----- Given material

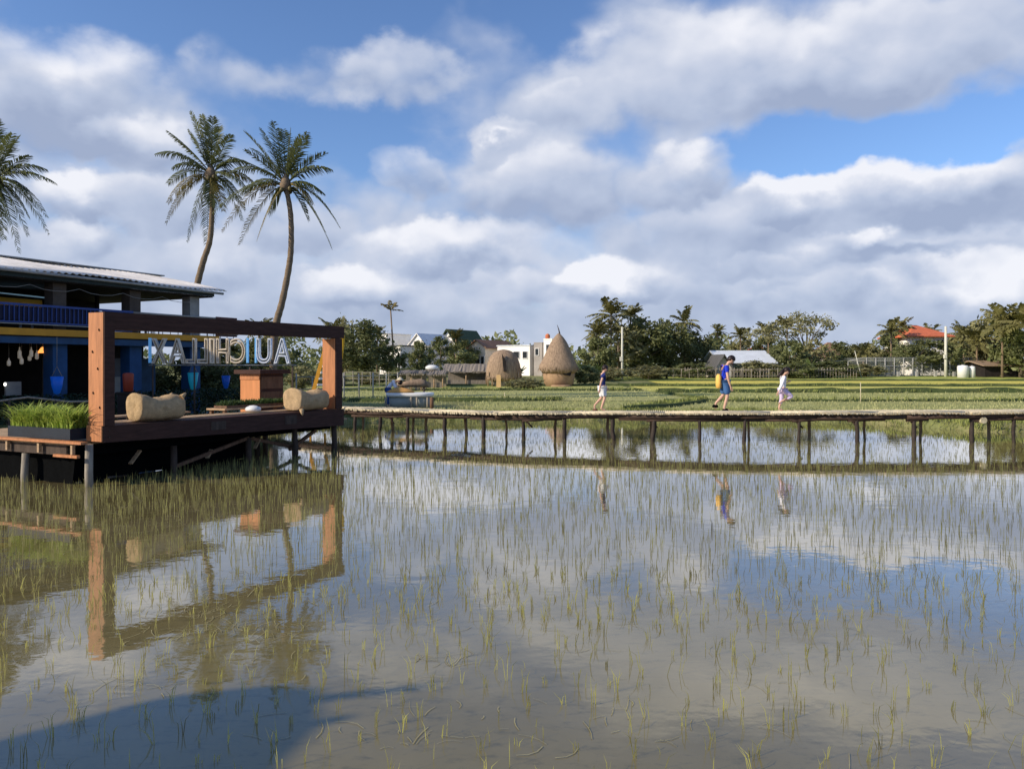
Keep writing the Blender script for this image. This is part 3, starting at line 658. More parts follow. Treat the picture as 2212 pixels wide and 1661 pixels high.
copy_tree(c1, B(-4.5, 1.5, .33), 1.4, label='dark dining chair at the middle ground floor table')
copy_tree(c1, B(-7.7, 1.2, .33), 2.2, label='dark dining chair under the hanging bottles')
# hanging bottles and one lit lamp below the first floor
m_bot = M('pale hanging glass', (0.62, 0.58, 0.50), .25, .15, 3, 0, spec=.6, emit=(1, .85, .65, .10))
def bottle(loc, L, label, m, r=.06, grp='pale bottles hanging below the upper floor'):
    t = thing('hanging_bottle', label, 'bottle', loc, grp); o = V(loc)
    part('cord', MB().cyl(o, o + V((0, 0, 3.455 - loc[2])), .008, n=5), m_grey, t)
    part('glass', MB().lathe(o + V((0, 0, -L)), [(.02, 0), (r, .03), (r, L * .6), (r * .35, L * .8), (r * .3, L)], 10), m, t)
    return t
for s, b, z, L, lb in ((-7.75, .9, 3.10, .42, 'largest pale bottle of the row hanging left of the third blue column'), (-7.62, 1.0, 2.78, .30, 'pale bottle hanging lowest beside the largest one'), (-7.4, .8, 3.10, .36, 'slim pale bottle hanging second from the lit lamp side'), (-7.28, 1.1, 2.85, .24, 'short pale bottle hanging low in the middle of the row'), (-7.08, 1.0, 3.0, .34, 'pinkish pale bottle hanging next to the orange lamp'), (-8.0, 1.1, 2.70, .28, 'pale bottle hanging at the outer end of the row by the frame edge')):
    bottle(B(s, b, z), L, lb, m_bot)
t = thing('pendant_lamp', 'glowing orange pendant lamp hanging beside the third blue column', 'lamp', B(-6.86, 1.0, 3.12))
o = B(-6.86, 1.0, 3.12); part('cord', MB().cyl(o, o + V((0, 0, .4)), .01, n=5), m_grey, t)
part('lamp_shade', MB().lathe(o + V((0, 0, -.22)), [(.16, 0), (.15, .06), (.06, .2), (.03, .22)], 14), M('glowing amber shade', (.75, .28, .06), .5, .1, 3, 0, emit=(1, .36, .08, 1.6)), t)
for s, b, z, lb in ((-6.6, 1.2, 4.75, 'small white bulb glowing above the navy railing'), (-7.9, 1.5, 1.75, 'small white bulb glowing low in the dark ground floor'), (-3.9, 2.4, 1.7, 'small white bulb glowing between the brown frame post and the sign')):
    single('light_bulb', MB().lathe(B(s, b, z), [(.02, -.05), (.05, 0), (.045, .04), (.02, .08)], 10), M('lit white bulb', (.9, .9, .85), .4, .02, 3, 0, emit=(1, .95, .85, 2.2)), lb, 'bulb', B(s, b, z))
for s_, b_, z_, sx_, sz_, lb in ((-7.55, 1.6, 1.35, .55, .5, 'grey framed menu board standing among the dark tables at far left'), (-3.2, 2.0, 1.25, .5, .7, 'pale grey speaker box on the ground floor right of the near frame post')):
    tt = thing('display_board' if 'board' in lb else 'speaker_box', lb, 'board' if 'board' in lb else 'speaker', B(s_, b_, .33)); part('panel', bbox(MB(), s_ - sx_ / 2, s_ + sx_ / 2, b_, b_ + .08, z_, z_ + sz_), m_concg, tt); part('stand', bbox(MB(), s_ - .04, s_ + .04, b_ + .01, b_ + .07, .33, z_), m_chaird, tt)
# tapered hanging buckets
def bucket(p, h, r, m, label):
    t = thing('tapered_bucket', label, 'bucket', p, 'tapered buckets hanging in front of the ground floor')
    part('bucket_body', MB().lathe(V(p), [(.02, 0), (r * .45, .03), (r * .8, h * .45), (r, h * .96), (r * .9, h * .96), (r * .7, h * .5), (.02, .08)], 16), m, t)
    part('hanger', MB().tube([V(p) + V((-r * .9, 0, h * .93)), V(p) + V((0, 0, h * 1.5)), V(p) + V((r * .9, 0, h * .93))], .012, 5), m_grey, t)
    part('hook_cord', MB().cyl(V(p) + V((0, 0, h * 1.5)), V(p) + V((0, 0, 3.4 - p[2])), .008, n=5), m_grey, t)
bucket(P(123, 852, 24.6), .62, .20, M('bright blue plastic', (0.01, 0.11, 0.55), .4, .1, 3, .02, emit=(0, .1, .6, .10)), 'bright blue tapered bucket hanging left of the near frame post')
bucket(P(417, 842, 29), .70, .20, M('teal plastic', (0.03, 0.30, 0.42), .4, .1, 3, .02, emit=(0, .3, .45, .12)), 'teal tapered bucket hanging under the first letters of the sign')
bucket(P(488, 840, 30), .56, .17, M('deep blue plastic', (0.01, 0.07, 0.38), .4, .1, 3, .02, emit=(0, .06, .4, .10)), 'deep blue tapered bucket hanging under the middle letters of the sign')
g = MB(); g.lathe(P(277, 846, 26), [(.10, 0), (.16, .02), (.18, .60), (.16, .64), (.10, .66)], 16)
single('red_bin', g, M('dull red plastic', (0.30, 0.05, 0.025), .5, .15, 3, .05), 'dull red cylindrical bin in the shade right of the near frame post', 'bin', P(277, 846, 26))
single('bin_stand', MB().box(P(277, 846, 26) + V((0, 0, -.55)), (.5, .5, 1.08)).box(P(277, 846, 26) + V((0, 0, -.04)), (.6, .6, .05)), m_inside, 'dark wooden stand carrying the dull red bin', 'stand', P(277, 846, 26) + V((0, 0, -1.1)))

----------

# [Requirement]
Output all of the data exactly as it stands, minus any images.

# [Answer to this exercise]
Keep writing the Blender script for this image. This is part 3, starting at line 658. More parts follow. Treat the picture as 2212 pixels wide and 1661 pixels high.
copy_tree(c1, B(-4.5, 1.5, .33), 1.4, label='dark dining chair at the middle ground floor table')
copy_tree(c1, B(-7.7, 1.2, .33), 2.2, label='dark dining chair under the hanging bottles')
# hanging bottles and one lit lamp below the first floor
m_bot = M('pale hanging glass', (0.62, 0.58, 0.50), .25, .15, 3, 0, spec=.6, emit=(1, .85, .65, .10))
def bottle(loc, L, label, m, r=.06, grp='pale bottles hanging below the upper floor'):
    t = thing('hanging_bottle', label, 'bottle', loc, grp); o = V(loc)
    part('cord', MB().cyl(o, o + V((0, 0, 3.455 - loc[2])), .008, n=5), m_grey, t)
    part('glass', MB().lathe(o + V((0, 0, -L)), [(.02, 0), (r, .03), (r, L * .6), (r * .35, L * .8), (r * .3, L)], 10), m, t)
    return t
for s, b, z, L, lb in ((-7.75, .9, 3.10, .42, 'largest pale bottle of the row hanging left of the third blue column'), (-7.62, 1.0, 2.78, .30, 'pale bottle hanging lowest beside the largest one'), (-7.4, .8, 3.10, .36, 'slim pale bottle hanging second from the lit lamp side'), (-7.28, 1.1, 2.85, .24, 'short pale bottle hanging low in the middle of the row'), (-7.08, 1.0, 3.0, .34, 'pinkish pale bottle hanging next to the orange lamp'), (-8.0, 1.1, 2.70, .28, 'pale bottle hanging at the outer end of the row by the frame edge')):
    bottle(B(s, b, z), L, lb, m_bot)
t = thing('pendant_lamp', 'glowing orange pendant lamp hanging beside the third blue column', 'lamp', B(-6.86, 1.0, 3.12))
o = B(-6.86, 1.0, 3.12); part('cord', MB().cyl(o, o + V((0, 0, .4)), .01, n=5), m_grey, t)
part('lamp_shade', MB().lathe(o + V((0, 0, -.22)), [(.16, 0), (.15, .06), (.06, .2), (.03, .22)], 14), M('glowing amber shade', (.75, .28, .06), .5, .1, 3, 0, emit=(1, .36, .08, 1.6)), t)
for s, b, z, lb in ((-6.6, 1.2, 4.75, 'small white bulb glowing above the navy railing'), (-7.9, 1.5, 1.75, 'small white bulb glowing low in the dark ground floor'), (-3.9, 2.4, 1.7, 'small white bulb glowing between the brown frame post and the sign')):
    single('light_bulb', MB().lathe(B(s, b, z), [(.02, -.05), (.05, 0), (.045, .04), (.02, .08)], 10), M('lit white bulb', (.9, .9, .85), .4, .02, 3, 0, emit=(1, .95, .85, 2.2)), lb, 'bulb', B(s, b, z))
for s_, b_, z_, sx_, sz_, lb in ((-7.55, 1.6, 1.35, .55, .5, 'grey framed menu board standing among the dark tables at far left'), (-3.2, 2.0, 1.25, .5, .7, 'pale grey speaker box on the ground floor right of the near frame post')):
    tt = thing('display_board' if 'board' in lb else 'speaker_box', lb, 'board' if 'board' in lb else 'speaker', B(s_, b_, .33)); part('panel', bbox(MB(), s_ - sx_ / 2, s_ + sx_ / 2, b_, b_ + .08, z_, z_ + sz_), m_concg, tt); part('stand', bbox(MB(), s_ - .04, s_ + .04, b_ + .01, b_ + .07, .33, z_), m_chaird, tt)
# tapered hanging buckets
def bucket(p, h, r, m, label):
    t = thing('tapered_bucket', label, 'bucket', p, 'tapered buckets hanging in front of the ground floor')
    part('bucket_body', MB().lathe(V(p), [(.02, 0), (r * .45, .03), (r * .8, h * .45), (r, h * .96), (r * .9, h * .96), (r * .7, h * .5), (.02, .08)], 16), m, t)
    part('hanger', MB().tube([V(p) + V((-r * .9, 0, h * .93)), V(p) + V((0, 0, h * 1.5)), V(p) + V((r * .9, 0, h * .93))], .012, 5), m_grey, t)
    part('hook_cord', MB().cyl(V(p) + V((0, 0, h * 1.5)), V(p) + V((0, 0, 3.4 - p[2])), .008, n=5), m_grey, t)
bucket(P(123, 852, 24.6), .62, .20, M('bright blue plastic', (0.01, 0.11, 0.55), .4, .1, 3, .02, emit=(0, .1, .6, .10)), 'bright blue tapered bucket hanging left of the near frame post')
bucket(P(417, 842, 29), .70, .20, M('teal plastic', (0.03, 0.30, 0.42), .4, .1, 3, .02, emit=(0, .3, .45, .12)), 'teal tapered bucket hanging under the first letters of the sign')
bucket(P(488, 840, 30), .56, .17, M('deep blue plastic', (0.01, 0.07, 0.38), .4, .1, 3, .02, emit=(0, .06, .4, .10)), 'deep blue tapered bucket hanging under the middle letters of the sign')
g = MB(); g.lathe(P(277, 846, 26), [(.10, 0), (.16, .02), (.18, .60), (.16, .64), (.10, .66)], 16)
single('red_bin', g, M('dull red plastic', (0.30, 0.05, 0.025), .5, .15, 3, .05), 'dull red cylindrical bin in the shade right of the near frame post', 'bin', P(277, 846, 26))
single('bin_stand', MB().box(P(277, 846, 26) + V((0, 0, -.55)), (.5, .5, 1.08)).box(P(277, 846, 26) + V((0, 0, -.04)), (.6, .6, .05)), m_inside, 'dark wooden stand carrying the dull red bin', 'stand', P(277, 846, 26) + V((0, 0, -1.1)))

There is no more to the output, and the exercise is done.